In an exclusive report in the April issue, The Art Newspaper reported that in the US alone close to $5bn had been spent on museum expansions between 2007 and 2014. Worldwide, we calculated an $8.9bn outlay by 75 museums in that period, which coincided with a devastating and prolonged global recession. 

That boom goes on: 2016 saw numerous landmark buildings open or re-open their doors. In the US, the San Francisco Museum of Modern Art (SFMoMA) opened its rippling, gleaming white $305m extension, designed by the Norwegian firm Snøhetta, after a three-year closure. It is now the largest museum of Modern art in the US, with 170,000 square feet of exhibition space. 

Meanwhile, the David Adjaye-designed National Museum of African American History and Culture, part of the Smithsonian Institution, opened next door to the Washington Monument, in September, at a cost of $540m. Arguably one of the best loved museums of the year, architecturally at least, was Marcel Breuer’s 1966 Whitney Museum building, now lovingly restored and occupied by the Metropolitan Museum of Art as the Met Breuer. As many observers noted, Breuer’s inverted ziggurat in concrete and granite was being cared for by its new tenants as if it were itself a work of art. 

While some commentators have wondered whether “donor fatigue” might halt the museum building boom, major expansions under way at the Museum of Modern Art (MoMA) in New York and the Los Angeles County Museum of Art suggest that the major museums at least seem likely to propel it into the 2020s.

In Europe, the key building opening was undoubtedly London’s Tate Modern Switch House, an 11-storey extension clad outside in brick and dominated by raw concrete within. Critics were universal in their praise for Herzog & de Meuron’s £260m creation. But they were more equivocal over the displays within, reflecting the expansion of the Tate’s collection into geographical areas such as Latin America and Africa, which were until recently largely neglected by museums of Modern art. 

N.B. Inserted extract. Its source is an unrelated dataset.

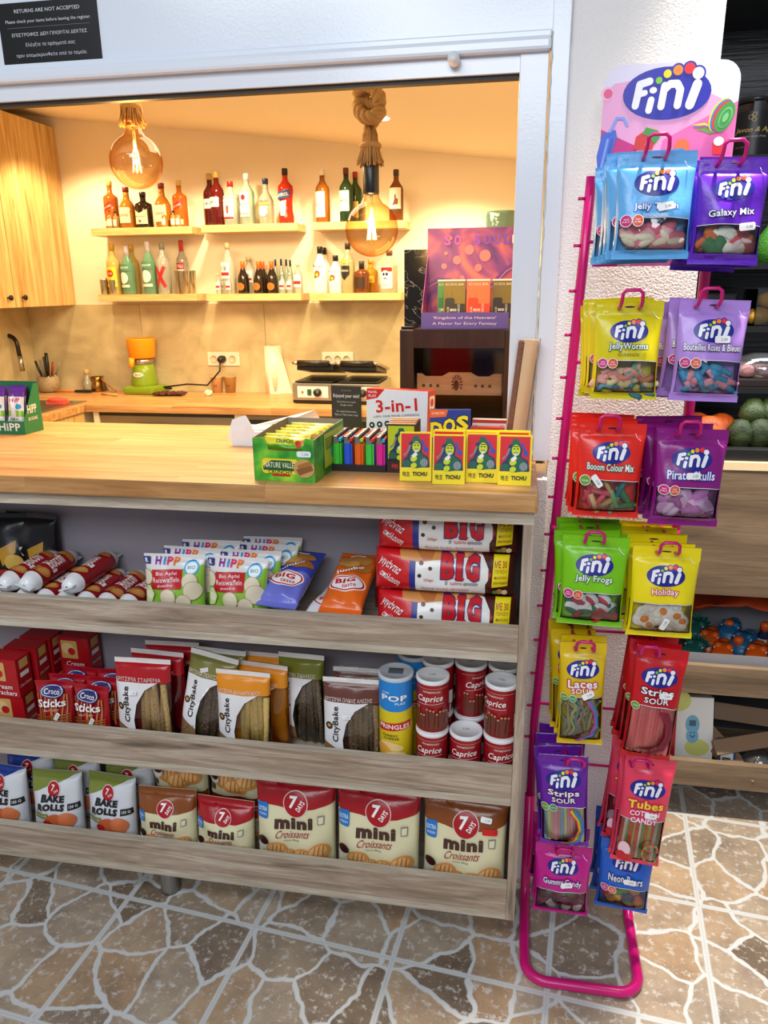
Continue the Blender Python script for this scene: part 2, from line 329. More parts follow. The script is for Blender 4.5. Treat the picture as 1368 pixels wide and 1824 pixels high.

The Tate is the global standard bearer for a process of rewriting the canon of art history that in 2016 feels more palpable than ever. In appointing Frances Morris, who was previously director of its collection of international art, as the director of Tate Modern, the museum is indicating that buying and showing art, not constructing buildings, will be its focus from now on. 

MoMA also sought to reinforce its aims to look beyond Europe and North America in telling the story of Modernism. “It is no longer acceptable not to cast your net wide and include the various ways in which Modernisms have flourished,” the museum’s director, Glenn Lowry, told The Art Newspaper in our November issue (for more on the expanding canons of Modernism, see Museums, p16).

Meanwhile, the rise of private museums goes on. Both the Broad in Los Angeles and the Fondation Louis Vuitton in Paris have proved as popular as many major public museums. The Broad announced in September that it had had 820,000 visitors in its first year and the Vuitton foundation, which attracted 1.2 million visitors in its inaugural year, is pulling huge crowds for its Shchukin Collection show. 

But, as we revealed in June, the field of private museums is under scrutiny in the US, especially ones that are less public than the Broad. The Senate Finance Committee in the US sent a letter to 11 museums set up by collectors asking about their opening arrangements—some require advance reservations or open for just 20 hours a week—in response to concerns that they are exploiting generous tax breaks. 

The Guerrilla Girls, the artists and activists who have long held up a mirror to the museum world’s inequalities, told us in October that the rise of the private museum is “a little creepy… What kind of a story can be told by art that costs the most, and art that’s chosen by a handful of very homogeneous people? The history of art and the record of our culture should be much richer than that.”